EFDA-JET-PR(12)47
Impact of Carbon and Tungsten as Divertor Materials on the Scrape-Off Layer Conditions in JET
The impact of carbon and beryllium/tungsten as plasma-facing components on plasma radiation, divertor power and particle fluxes, and plasma and neutral conditions in the divertors has been assessed in JET both experimentally and by edge fluid code simulations for plasmas in low confinement mode. In high-recycling conditions the studies show a 30% reduction in total radiation in the scrape-off layer when replacing carbon (JET-C) with beryllium in the main chamber and tungsten in the divertor (JET-ILW).

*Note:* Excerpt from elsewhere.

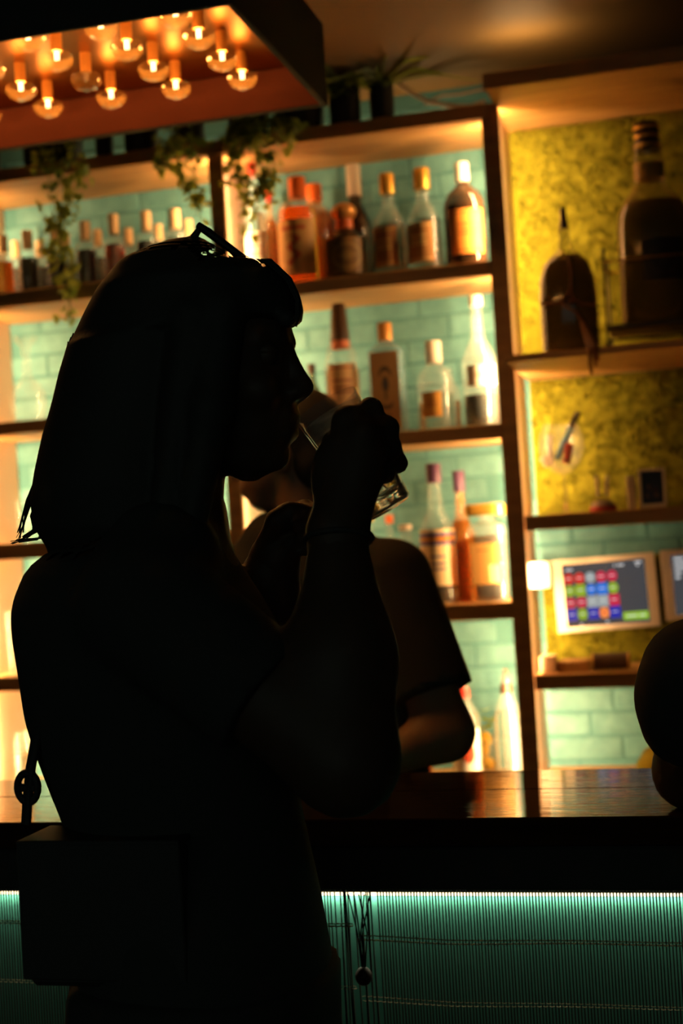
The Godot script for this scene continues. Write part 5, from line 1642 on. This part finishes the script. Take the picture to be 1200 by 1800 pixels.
func tablet(called: String, label: String, px: Array, grid: bool) -> void:
	var z := -4.09
	var P := []
	for q in px: P.append(at(q[0], q[1], z))
	var t := thing(called, label, "tablet", (P[2] + P[3]) / 2.0, "order tablets on the right-hand shelf")
	var ux: Vector3 = (P[1] - P[0]).normalized()
	var uy: Vector3 = ((P[0] - P[3]) as Vector3)
	uy = (uy - ux * ux.dot(uy)).normalized()
	var uz := ux.cross(uy)
	var w: float = ((P[1] - P[0]).length() + (P[2] - P[3]).length()) / 2.0
	var h: float = ((P[0] - P[3]).length() + (P[1] - P[2]).length()) / 2.0
	var T := Transform3D(Basis(ux, uy, uz), (P[0] + P[1] + P[2] + P[3]) / 4.0)
	var m := MB.new(); m.box(Vector3(-w / 2, -h / 2, -0.006), Vector3(w / 2, h / 2, 0.0), 0.003, T)
	obj("tablet_body", m, mats["white plastic"], t)
	var bx := Vector2(w / 2 - 0.030 * w / 0.3, h / 2 - 0.016)
	var im := Image.create(256, 176, false, Image.FORMAT_RGB8)
	im.fill(Color(0.24, 0.24, 0.25))
	var white := Color(0.85, 0.85, 0.85)
	if grid:
		var red := Color(0.85, 0.10, 0.05)
		var mag := Color(0.80, 0.06, 0.25)
		var grn := Color(0.55, 0.70, 0.08)
		var blu := Color(0.04, 0.45, 0.88)
		var gry := Color(0.62, 0.66, 0.66)
		var nav := Color(0.05, 0.10, 0.68)
		var org := Color(1.0, 0.55, 0.25)
		var G := [[[red, 0], [red, 0], [gry, 0], [mag, 0], [mag, 0]], [[grn, 0], [grn, 1], [blu, 0], [blu, 1], [grn, 0]], [[mag, 0], [mag, 0], [gry, 1], [gry, 1], [mag, 1]], [[nav, 1], [grn, 0], [nav, 1], [org, 0], [nav, 1]]]
		for r in 4:
			for c in 5:
				var cx := 16 + c * 34
				var cy := 40 + r * 34
				for yy in range(-16, 17):
					for xx in range(-16, 17):
						if (G[r][c][1] == 1 or xx * xx + yy * yy < 256) and cx + xx >= 0:
							im.set_pixel(cx + xx, cy + yy, G[r][c][0])
				im.fill_rect(Rect2i(maxi(cx - 8, 0), cy - 2, 16, 3), white if G[r][c][0] != org else Color(0.9, 0.25, 0.05))
		im.fill_rect(Rect2i(176, 146, 78, 22), Color(0.60, 0.78, 0.15))
		im.fill_rect(Rect2i(186, 155, 32, 4), white)
		im.fill_rect(Rect2i(226, 155, 18, 4), white)
		for q in [[8, 12, 24, 5], [160, 10, 6, 5], [172, 10, 20, 5], [226, 6, 20, 5], [230, 14, 8, 5], [40, 168, 8, 5], [120, 166, 10, 5]]:
			im.fill_rect(Rect2i(q[0], q[1], q[2], q[3]), white)
	else:
		for q in [[8, 8, 30, 6], [8, 22, 40, 6], [8, 36, 34, 6], [8, 50, 22, 6], [8, 64, 16, 6]]:
			im.fill_rect(Rect2i(q[0], q[1], q[2], q[3]), white)
	var sm := mat("tablet screen %s" % grid, Color(0.01, 0.01, 0.01), 0.15)
	sm.emission_enabled = true
	sm.emission = Color.WHITE
	sm.emission_operator = BaseMaterial3D.EMISSION_OP_MULTIPLY
	sm.emission_texture = ImageTexture.create_from_image(im)
	sm.emission_energy_multiplier = 0.9
	var s := MB.new()
	s.quad(T * Vector3(-bx.x, bx.y, 0.0006), T * Vector3(bx.x, bx.y, 0.0006), T * Vector3(bx.x, -bx.y, 0.0006), T * Vector3(-bx.x, -bx.y, 0.0006), uz)
	obj("screen", s, sm, t)
	var a := AreaLight3D.new()
	a.name = "screen_light"
	a.light_color = Color(0.75, 0.8, 0.9)
	a.area_size = Vector2(bx.x * 2, bx.y * 2)
	a.light_energy = 0.004
	a.shadow_enabled = true
	a.transform = Transform3D(Basis(ux, uy, uz), T * Vector3(0, 0, 0.002) - t.position)
	t.add_child(a, true)
	var st := MB.new(); st.box(Vector3(-0.05, -h / 2 + 0.03, -0.060), Vector3(0.05, h / 2 - 0.05, -0.0065), 0.004, T)
	obj("wall_mount", st, mats["white plastic"], t)

# ---------------------------------------------------------------- plants, pots and cable on top
func leaf_shape(l: float, w: float) -> ArrayMesh:
	var mb := MB.new()
	var o := Vector3.ZERO
	var tip := Vector3(0, -l * 0.1, l)
	var pts := [Vector3(0, 0, 0), Vector3(w * 0.45, l * 0.05, l * 0.15), Vector3(w * 0.5, l * 0.06, l * 0.45), Vector3(w * 0.28, 0.0, l * 0.78), tip]
	var mid := [Vector3(0, 0, 0), Vector3(0, -l * 0.02, l * 0.15), Vector3(0, -l * 0.02, l * 0.45), Vector3(0, -l * 0.05, l * 0.78), tip]
	for i in 4:
		for s in [1.0, -1.0]:
			var f := Vector3(s, 1, 1)
			mb.flat(mid[i], pts[i] * f, pts[i + 1] * f, Vector3.UP)
			mb.flat(mid[i], pts[i + 1] * f, mid[i + 1], Vector3.UP)
	return mb.mesh()

func pot(parent: Node3D, px0: float, px1: float, top: float, z: float, m: Material) -> void:
	var c := at((px0 + px1) / 2.0, 240, z)
	var R := size_at((px1 - px0) / 2.0, z)
	var H := at((px0 + px1) / 2.0, top, z).y - 2.598
	var mb := MB.new()
	mb.lathe([Vector2(0, 0), Vector2(R * 0.93, 0), Vector2(R * 0.95, 0.004), Vector2(R, H - 0.012), Vector2(R, H), Vector2(R * 0.92, H), Vector2(R * 0.90, H - 0.02), Vector2(0, H - 0.02)], 28, Transform3D(Basis(), Vector3(c.x, 2.5985, z)))
	obj("pot", mb, m, parent)

func ivy(label: String, px0: float, px1: float, ptop: float, z: float, runs: Array, count: int) -> void:
	var c := at((px0 + px1) / 2.0, 250, z)
	var t := thing("ivy_plant", label, "potted plant", Vector3(c.x, 2.598, z), "trailing ivy on top of the shelves")
	pot(t, px0, px1, ptop, z, mats["pot"])
	var st := MB.new()
	var shapes := [leaf_shape(0.028, 0.025), leaf_shape(0.023, 0.021), leaf_shape(0.032, 0.027)]
	var made := 0
	for r in runs:                            # each run: pixel points of a trailing stem in front of the shelf
		var pts: Array = [Vector3(c.x + rng.randf_range(-0.02, 0.02), at(px0, ptop, z).y + 0.005, z)]
		var zf := ZF + 0.030
		for k in r.size():
			pts.append(at(r[k][0], r[k][1], zf + rng.randf_range(-0.01, 0.02)))
		st.tube(pts, [0.0016], 5)
		for k in int(count * 1.8):
			var f := pow(rng.randf(), 0.9) * (pts.size() - 1.001)
			var i := int(f)
			var p: Vector3 = (pts[i] as Vector3).lerp(pts[i + 1], f - i)
			var o := MeshInstance3D.new()
			o.name = "leaf"
			o.mesh = shapes[rng.randi() % 3]
			o.material_override = mats["leaf %d" % (rng.randi() % 3)]
			var off := Vector3(rng.randfn(0, 0.020), rng.randfn(0, 0.010), rng.randf_range(-0.004, 0.022))
			if p.z < zf - 0.02: off.y = absf(off.y) + 0.01
			o.transform = Transform3D(Basis.from_euler(Vector3(rng.randf_range(0.1, 1.5), rng.randf() * TAU, rng.randf_range(-0.6, 0.6)), EULER_ORDER_YXZ), p + off - t.position)
			t.add_child(o, true)
			made += 1
	obj("stems", st, mats["leaf 2"], t)

func plants() -> void:
	rng.seed = 21
	ivy("ivy trailing down the left bay in front of the corked bottles", 34, 149, 190, -4.0, [[[70, 262], [85, 300], [88, 350], [105, 420], [118, 490], [125, 560]], [[95, 265], [110, 310], [118, 380], [108, 440], [130, 510]], [[125, 255], [140, 290], [132, 340], [95, 390], [82, 450]]], 46)
	ivy("ivy with short trails just left of the middle post", 305, 362, 175, -4.02, [[[310, 240], [312, 275], [322, 310], [345, 360]], [[340, 235], [338, 280], [345, 330], [352, 385]], [[300, 245], [292, 280], [290, 300]]], 30)
	ivy("bushy ivy spilling over the shelf top right of the middle post", 400, 474, 165, -4.02, [[[420, 225], [425, 260], [432, 300], [440, 350], [445, 420]], [[450, 220], [470, 250], [480, 290], [470, 340]], [[430, 225], [405, 240], [410, 280], [418, 330]], [[455, 215], [500, 210], [520, 225], [500, 245]], [[440, 220], [452, 250], [460, 300], [452, 380]]], 40)
	for q in [[165, 200, 200, "narrow dark pot left of the widest gap on top of the left bay"], [215, 280, 190, "wide dark pot in the middle of the left bay top"], [-60, 0, 205, "dark pot at the far left end of the shelf top"]]:
		var z := -4.0
		var c := at((q[0] + q[1]) / 2.0, 240, z)
		var t := thing("plant_pot", q[3], "pot", Vector3(c.x, 2.598, z), "dark pots on top of the shelves")
		pot(t, q[0], q[1], q[2], z, mats["pot"])
		for k in 12:
			var o := MeshInstance3D.new()
			o.name = "leaf"
			o.mesh = leaf_shape(0.05, 0.03)
			o.material_override = mats["leaf 2"]
			o.transform = Transform3D(Basis.from_euler(Vector3(-0.6, TAU * k / 12.0, 0), EULER_ORDER_YXZ), Vector3(0, at(q[0], q[2], z).y - 2.598 - 0.01, 0))
			t.add_child(o, true)
	palm("fountain-leaved plant in a dark pot behind the corner of the light box", 580, 638, 132, -4.04, 16, -1.0)
	palm("strap-leaved plant in the dark pot nearest the ceiling cable", 652, 697, 124, -4.06, 9, 0.4)
	palm("tall dark palm on the shelf top half behind the light box", 482, 574, 120, -4.04, 18, -0.2)
	var c := thing("cable", "pale cable drooping from the plants to the top of the right-hand shelving", "cable", at(780, 185, -4.05))
	for s in [[[[694, 134], [704, 150], [724, 164], [752, 178], [790, 186], [826, 187], [852, 178]], 0.006], [[[746, 182], [775, 168], [812, 165], [852, 156]], 0.0035]]:
		var pts := []
		for w in s[0]: pts.append(at(w[0], w[1], -4.08))
		var m := MB.new(); m.tube(pts, [s[1]], 8)
		obj("wire", m, mats["cable"], c)

func palm(label: String, px0: float, px1: float, ptop: float, z: float, n: int, lean: float) -> void:
	var c := at((px0 + px1) / 2.0, 200, z)
	var t := thing("potted_palm", label, "potted plant", Vector3(c.x, 2.598, z), "leafy plants on the shelf top")
	pot(t, px0, px1, ptop, z, mats["pot"])
	var top := minf(at((px0 + px1) / 2.0, ptop, z).y - 0.015, 2.70)
	for k in n:
		var a := TAU * k / n + rng.randf_range(-0.3, 0.3)
		var out := Vector3(cos(a) * 0.55 + lean * 0.3, 0, absf(sin(a)) * 0.8 + 0.15)
		var L := rng.randf_range(0.16, 0.46)
		var twist := rng.randf_range(0.5, 1.2)
		var mb := MB.new()
		var prev: Array = []
		for i in 9:
			var f := i / 8.0
			var up := minf(0.16 * f * (1.35 - f) * 1.6, 2.742 - top)
			if f > 0.55: up -= (f - 0.55) * 0.12
			var p := Vector3(c.x, top, z) + out * L * f + Vector3(0, up, 0)
			p.y = minf(p.y, 2.744)
			var side := out.cross(Vector3.UP).normalized().rotated(out.normalized(), twist) * 0.011 * sin(PI * clampf(f * 0.9 + 0.1, 0, 1))
			var cur := [p - side, p + Vector3(0, 0.002, 0), p + side]
			if prev:
				for w in 2:
					mb.flat(prev[w], prev[w + 1], cur[w + 1], Vector3.UP)
					mb.flat(prev[w], cur[w + 1], cur[w], Vector3.UP)
			prev = cur
		obj("frond", mb, mats["leaf %d" % (k % 3)], t)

Correspondingly, at the low field side divertor plate a two fold increase in power conducted to the plate and a two-fold increase in electron temperature at the strike point were measured. In low-recycling conditions the SOL was found to be nearly identical for both materials configurations. Saturation and rollover of the ion currents to both plates was measured to occur at 30% higher upstream densities and radiated power fraction in JET-ILW. Past saturation, it was possible to reduce the ion currents to the low field side targets by a factor of 2 and to continue operating in stable, detached conditions in JET-ILW; in JET-C the reduction was limited to 50%. These observations are in qualitative agreement with predictions from the fluid edge code package EDGE2D/EIRENE, for which a 30% reduction of the total radiated power is also yielded when switching from C to Be/W. For matching upstream parameters the magnitude of predicted radiation is, however, 50 to 100% lower then measured, independent of the materials configuration. Inclusion of deuterium molecules and molecular ions, and temperature and density dependent rates in EIRENE reproduced the experimentally observed rollover of the ion current to the low field side plate, via reducing the electron temperature at the plate.